━━ Data for the task ━━

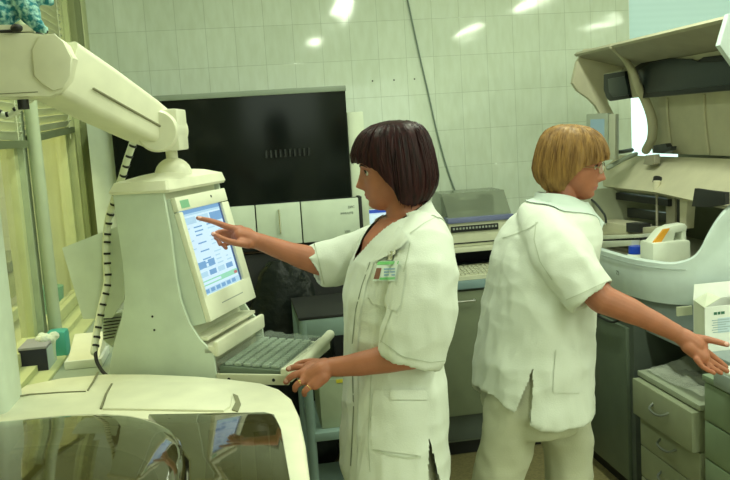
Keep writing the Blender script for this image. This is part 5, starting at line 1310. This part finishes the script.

━━━
━━ Data for the task ━━

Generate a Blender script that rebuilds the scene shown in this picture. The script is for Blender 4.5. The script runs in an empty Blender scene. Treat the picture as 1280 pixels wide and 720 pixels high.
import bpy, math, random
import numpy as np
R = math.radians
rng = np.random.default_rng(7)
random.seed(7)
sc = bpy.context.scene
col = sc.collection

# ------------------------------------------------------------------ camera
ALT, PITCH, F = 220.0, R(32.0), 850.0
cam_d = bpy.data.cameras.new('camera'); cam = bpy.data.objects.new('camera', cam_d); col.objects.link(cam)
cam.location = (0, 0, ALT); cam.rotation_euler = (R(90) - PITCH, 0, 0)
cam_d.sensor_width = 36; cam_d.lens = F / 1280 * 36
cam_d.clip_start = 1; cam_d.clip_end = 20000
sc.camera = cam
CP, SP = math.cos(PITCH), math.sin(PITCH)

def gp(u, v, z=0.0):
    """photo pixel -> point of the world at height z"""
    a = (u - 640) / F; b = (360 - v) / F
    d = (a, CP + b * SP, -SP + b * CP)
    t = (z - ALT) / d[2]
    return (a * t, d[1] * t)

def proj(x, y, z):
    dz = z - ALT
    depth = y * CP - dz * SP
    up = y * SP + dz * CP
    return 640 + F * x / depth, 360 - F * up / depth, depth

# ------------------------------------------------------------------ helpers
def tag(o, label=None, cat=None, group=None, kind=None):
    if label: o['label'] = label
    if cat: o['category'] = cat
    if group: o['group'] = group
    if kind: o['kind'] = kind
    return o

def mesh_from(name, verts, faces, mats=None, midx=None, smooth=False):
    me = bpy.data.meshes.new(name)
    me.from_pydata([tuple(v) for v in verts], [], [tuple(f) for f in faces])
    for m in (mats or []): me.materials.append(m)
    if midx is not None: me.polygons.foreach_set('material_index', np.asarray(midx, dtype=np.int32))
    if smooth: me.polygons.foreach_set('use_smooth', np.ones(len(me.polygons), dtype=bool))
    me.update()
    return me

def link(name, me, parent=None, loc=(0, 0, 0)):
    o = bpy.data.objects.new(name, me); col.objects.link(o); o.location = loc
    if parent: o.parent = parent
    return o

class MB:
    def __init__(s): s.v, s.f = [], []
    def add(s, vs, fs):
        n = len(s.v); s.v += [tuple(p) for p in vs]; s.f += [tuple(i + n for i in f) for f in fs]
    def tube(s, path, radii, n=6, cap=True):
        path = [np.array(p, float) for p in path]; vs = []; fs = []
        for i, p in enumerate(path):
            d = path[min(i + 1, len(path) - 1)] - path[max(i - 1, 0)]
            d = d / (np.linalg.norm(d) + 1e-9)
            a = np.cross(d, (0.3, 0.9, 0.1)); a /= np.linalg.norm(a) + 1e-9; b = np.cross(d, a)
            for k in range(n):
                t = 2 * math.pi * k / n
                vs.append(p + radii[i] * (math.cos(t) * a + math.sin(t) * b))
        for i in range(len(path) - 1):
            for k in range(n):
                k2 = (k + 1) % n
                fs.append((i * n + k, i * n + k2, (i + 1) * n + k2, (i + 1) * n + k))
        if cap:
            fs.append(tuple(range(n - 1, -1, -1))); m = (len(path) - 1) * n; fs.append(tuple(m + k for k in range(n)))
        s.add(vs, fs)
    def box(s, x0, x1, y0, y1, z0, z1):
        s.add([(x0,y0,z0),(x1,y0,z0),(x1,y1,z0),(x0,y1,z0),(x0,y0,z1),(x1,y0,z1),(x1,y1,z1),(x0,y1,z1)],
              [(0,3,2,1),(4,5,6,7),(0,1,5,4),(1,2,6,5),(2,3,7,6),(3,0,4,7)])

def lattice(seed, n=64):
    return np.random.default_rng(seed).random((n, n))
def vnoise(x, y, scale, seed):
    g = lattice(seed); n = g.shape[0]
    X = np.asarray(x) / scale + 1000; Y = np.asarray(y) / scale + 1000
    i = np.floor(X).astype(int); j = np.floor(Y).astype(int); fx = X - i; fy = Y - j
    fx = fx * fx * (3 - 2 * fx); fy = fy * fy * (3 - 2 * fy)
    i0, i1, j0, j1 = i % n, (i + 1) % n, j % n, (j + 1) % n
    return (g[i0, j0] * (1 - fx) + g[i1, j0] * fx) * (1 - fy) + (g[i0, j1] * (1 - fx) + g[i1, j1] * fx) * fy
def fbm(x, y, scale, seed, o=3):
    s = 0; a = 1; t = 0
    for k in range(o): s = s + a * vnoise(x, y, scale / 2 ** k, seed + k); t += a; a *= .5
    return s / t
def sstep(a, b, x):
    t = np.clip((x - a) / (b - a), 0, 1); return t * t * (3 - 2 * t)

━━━

▸ What to do:
Copy the records above exactly, beginning at the line that contains "Generate a Blender" and stopping after the line that contains "CP, SP = math.cos(PITCH), math.sin(PITCH)".

▸ Solution to the exercise:
Generate a Blender script that rebuilds the scene shown in this picture. The script is for Blender 4.5. The script runs in an empty Blender scene. Treat the picture as 1280 pixels wide and 720 pixels high.
import bpy, math, random
import numpy as np
R = math.radians
rng = np.random.default_rng(7)
random.seed(7)
sc = bpy.context.scene
col = sc.collection

# ------------------------------------------------------------------ camera
ALT, PITCH, F = 220.0, R(32.0), 850.0
cam_d = bpy.data.cameras.new('camera'); cam = bpy.data.objects.new('camera', cam_d); col.objects.link(cam)
cam.location = (0, 0, ALT); cam.rotation_euler = (R(90) - PITCH, 0, 0)
cam_d.sensor_width = 36; cam_d.lens = F / 1280 * 36
cam_d.clip_start = 1; cam_d.clip_end = 20000
sc.camera = cam
CP, SP = math.cos(PITCH), math.sin(PITCH)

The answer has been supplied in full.